How Linux Handles Incoming and Outgoing Network Packets: A Deep Dive

Network Protocol Stack

Linux implements the TCP/IP model, which consists of four layers: application, transport, network, and network‑interface. Each layer has specific responsibilities, such as providing services (FTP, DNS) at the application layer, ensuring reliable delivery at the transport layer (TCP/UDP), routing and addressing at the network layer (IP, ICMP, IGMP), and handling physical transmission and ARP at the network‑interface layer.

Receiving Network Packets

When a packet arrives at the NIC, it is placed in a FIFO receive queue and DMA copies it into a ring buffer containing sk_buff descriptors. An interrupt notifies the CPU, which invokes the registered interrupt handler.

The handler first masks further NIC interrupts, then triggers a soft‑interrupt (ksoftirqd) to process the packet without blocking the CPU.

The kernel then processes the packet through the stack:

Network‑interface layer : validates the frame, determines the protocol (IPv4/IPv6), strips the frame header/footer, and passes the payload upward.

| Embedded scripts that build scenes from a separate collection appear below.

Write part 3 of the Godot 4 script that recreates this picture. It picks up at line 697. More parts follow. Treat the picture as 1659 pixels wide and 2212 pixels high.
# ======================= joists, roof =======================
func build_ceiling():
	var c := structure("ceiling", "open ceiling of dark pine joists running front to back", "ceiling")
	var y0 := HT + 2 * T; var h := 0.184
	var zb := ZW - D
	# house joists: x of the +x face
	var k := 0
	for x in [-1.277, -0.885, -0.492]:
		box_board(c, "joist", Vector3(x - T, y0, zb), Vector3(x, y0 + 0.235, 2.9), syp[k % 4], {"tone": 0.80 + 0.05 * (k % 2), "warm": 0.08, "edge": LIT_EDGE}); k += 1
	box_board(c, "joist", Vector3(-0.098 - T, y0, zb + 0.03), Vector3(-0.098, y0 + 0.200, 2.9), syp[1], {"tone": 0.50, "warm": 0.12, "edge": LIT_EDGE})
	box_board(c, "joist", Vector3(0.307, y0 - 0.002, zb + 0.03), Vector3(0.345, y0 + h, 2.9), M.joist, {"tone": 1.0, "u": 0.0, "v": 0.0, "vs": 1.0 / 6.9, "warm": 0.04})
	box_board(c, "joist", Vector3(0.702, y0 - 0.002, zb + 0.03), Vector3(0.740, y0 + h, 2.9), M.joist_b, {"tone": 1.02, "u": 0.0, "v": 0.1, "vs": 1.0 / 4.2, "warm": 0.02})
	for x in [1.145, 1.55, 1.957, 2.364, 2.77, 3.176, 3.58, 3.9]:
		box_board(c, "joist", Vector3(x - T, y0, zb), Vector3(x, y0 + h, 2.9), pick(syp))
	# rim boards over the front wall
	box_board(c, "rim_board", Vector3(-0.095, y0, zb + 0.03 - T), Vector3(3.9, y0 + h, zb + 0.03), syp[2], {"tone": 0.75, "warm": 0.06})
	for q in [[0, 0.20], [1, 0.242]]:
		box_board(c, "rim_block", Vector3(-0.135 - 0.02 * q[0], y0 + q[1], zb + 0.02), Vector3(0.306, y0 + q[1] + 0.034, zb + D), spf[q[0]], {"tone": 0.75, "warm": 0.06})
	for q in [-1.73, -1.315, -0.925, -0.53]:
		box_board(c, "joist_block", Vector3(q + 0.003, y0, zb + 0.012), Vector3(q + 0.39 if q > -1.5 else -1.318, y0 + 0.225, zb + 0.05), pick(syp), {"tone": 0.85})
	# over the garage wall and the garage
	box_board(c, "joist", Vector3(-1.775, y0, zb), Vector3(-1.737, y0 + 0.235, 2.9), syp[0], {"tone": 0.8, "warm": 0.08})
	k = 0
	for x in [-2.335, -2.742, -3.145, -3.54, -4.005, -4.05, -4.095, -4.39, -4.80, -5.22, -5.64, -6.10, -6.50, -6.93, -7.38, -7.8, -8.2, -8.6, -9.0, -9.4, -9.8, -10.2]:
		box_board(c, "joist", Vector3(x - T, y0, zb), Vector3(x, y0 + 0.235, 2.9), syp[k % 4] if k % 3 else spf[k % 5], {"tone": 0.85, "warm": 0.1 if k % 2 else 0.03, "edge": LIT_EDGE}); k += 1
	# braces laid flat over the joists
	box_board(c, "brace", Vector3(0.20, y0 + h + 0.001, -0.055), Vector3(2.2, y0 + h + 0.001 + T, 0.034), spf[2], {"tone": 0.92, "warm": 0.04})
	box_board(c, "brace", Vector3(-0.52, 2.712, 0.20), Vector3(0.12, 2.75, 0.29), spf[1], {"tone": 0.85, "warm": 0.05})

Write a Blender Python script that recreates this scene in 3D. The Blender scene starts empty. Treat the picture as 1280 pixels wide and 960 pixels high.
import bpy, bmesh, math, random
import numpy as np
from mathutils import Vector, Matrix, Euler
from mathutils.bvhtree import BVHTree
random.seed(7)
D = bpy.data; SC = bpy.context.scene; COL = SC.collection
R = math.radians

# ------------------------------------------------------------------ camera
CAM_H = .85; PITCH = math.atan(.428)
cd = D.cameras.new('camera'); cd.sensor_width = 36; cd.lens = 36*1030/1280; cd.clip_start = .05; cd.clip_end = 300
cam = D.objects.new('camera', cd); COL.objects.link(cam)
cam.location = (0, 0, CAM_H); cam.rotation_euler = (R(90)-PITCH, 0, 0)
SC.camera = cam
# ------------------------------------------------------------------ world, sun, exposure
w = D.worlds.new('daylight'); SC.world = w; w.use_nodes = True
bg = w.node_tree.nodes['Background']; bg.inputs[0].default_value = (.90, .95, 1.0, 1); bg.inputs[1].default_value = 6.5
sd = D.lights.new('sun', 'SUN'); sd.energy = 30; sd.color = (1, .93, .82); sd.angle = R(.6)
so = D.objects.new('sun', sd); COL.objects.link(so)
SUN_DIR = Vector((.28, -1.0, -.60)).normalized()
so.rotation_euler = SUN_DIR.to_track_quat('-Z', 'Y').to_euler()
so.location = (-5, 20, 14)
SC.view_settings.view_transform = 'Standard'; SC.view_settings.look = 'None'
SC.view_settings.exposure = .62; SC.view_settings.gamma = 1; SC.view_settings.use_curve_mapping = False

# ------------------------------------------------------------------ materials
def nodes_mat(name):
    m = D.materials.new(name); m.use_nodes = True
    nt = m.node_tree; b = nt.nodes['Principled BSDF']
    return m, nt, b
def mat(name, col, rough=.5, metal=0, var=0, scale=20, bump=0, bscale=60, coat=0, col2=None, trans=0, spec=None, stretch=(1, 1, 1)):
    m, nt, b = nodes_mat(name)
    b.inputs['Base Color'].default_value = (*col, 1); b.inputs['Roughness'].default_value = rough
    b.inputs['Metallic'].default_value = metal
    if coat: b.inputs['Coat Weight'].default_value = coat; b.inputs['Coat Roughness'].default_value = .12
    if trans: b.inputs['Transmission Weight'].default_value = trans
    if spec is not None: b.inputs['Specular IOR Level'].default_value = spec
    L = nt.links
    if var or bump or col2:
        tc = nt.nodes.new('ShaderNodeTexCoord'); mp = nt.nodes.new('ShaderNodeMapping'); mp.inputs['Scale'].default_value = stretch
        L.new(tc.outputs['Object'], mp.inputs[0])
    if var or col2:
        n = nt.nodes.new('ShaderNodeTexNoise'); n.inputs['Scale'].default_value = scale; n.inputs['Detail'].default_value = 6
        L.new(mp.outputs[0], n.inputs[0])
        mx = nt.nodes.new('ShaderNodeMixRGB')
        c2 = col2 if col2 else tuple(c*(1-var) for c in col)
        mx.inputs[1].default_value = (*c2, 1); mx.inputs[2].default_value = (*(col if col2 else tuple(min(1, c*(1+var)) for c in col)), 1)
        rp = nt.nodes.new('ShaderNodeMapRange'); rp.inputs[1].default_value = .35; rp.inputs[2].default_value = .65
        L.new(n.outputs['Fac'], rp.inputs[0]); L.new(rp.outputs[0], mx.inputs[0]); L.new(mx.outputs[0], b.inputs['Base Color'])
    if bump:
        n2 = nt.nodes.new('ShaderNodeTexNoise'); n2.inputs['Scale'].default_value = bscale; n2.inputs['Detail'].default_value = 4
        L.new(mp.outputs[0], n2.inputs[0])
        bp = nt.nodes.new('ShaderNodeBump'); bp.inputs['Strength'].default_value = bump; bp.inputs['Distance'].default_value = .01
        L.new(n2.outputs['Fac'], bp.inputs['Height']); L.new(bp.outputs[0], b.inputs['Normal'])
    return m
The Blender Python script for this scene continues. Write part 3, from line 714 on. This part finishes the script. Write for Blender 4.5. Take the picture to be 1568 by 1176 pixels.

Network layer : extracts the IP header, decides whether to forward or deliver locally, removes the IP header, and hands the packet to the transport layer.

Transport layer : reads the TCP or UDP header, uses the 4‑tuple (source IP, source port, dest IP, dest port) to locate the corresponding socket, and copies data into the socket’s receive buffer.

Application layer : the application reads data from the socket buffer via the socket API.

After these steps the packet reception is complete.

Sending Network Packets

Sending follows the reverse order. An application calls the socket send API, causing a system call that transitions to kernel space. The kernel allocates an sk_buff, copies user data into it, and places it in the socket’s send queue.

The networking stack then adds protocol headers layer by layer:

Transport layer : adds a TCP header and creates a copy of sk_buff to allow retransmission.

Network layer : selects a route, adds an IP header, applies netfilter rules, and fragments if necessary.

Network‑interface layer : resolves the next‑hop MAC address via ARP, builds the Ethernet frame, and enqueues it for transmission.

NIC device : the driver reads the frame from the transmit queue, uses DMA to write it to the NIC’s FIFO, and the NIC sends it on the wire. After transmission, a hardware interrupt frees the sk_buff and ring‑buffer resources; the ACK from the remote side later releases the original sk_buff in the transport layer.

Thus the packet transmission process concludes.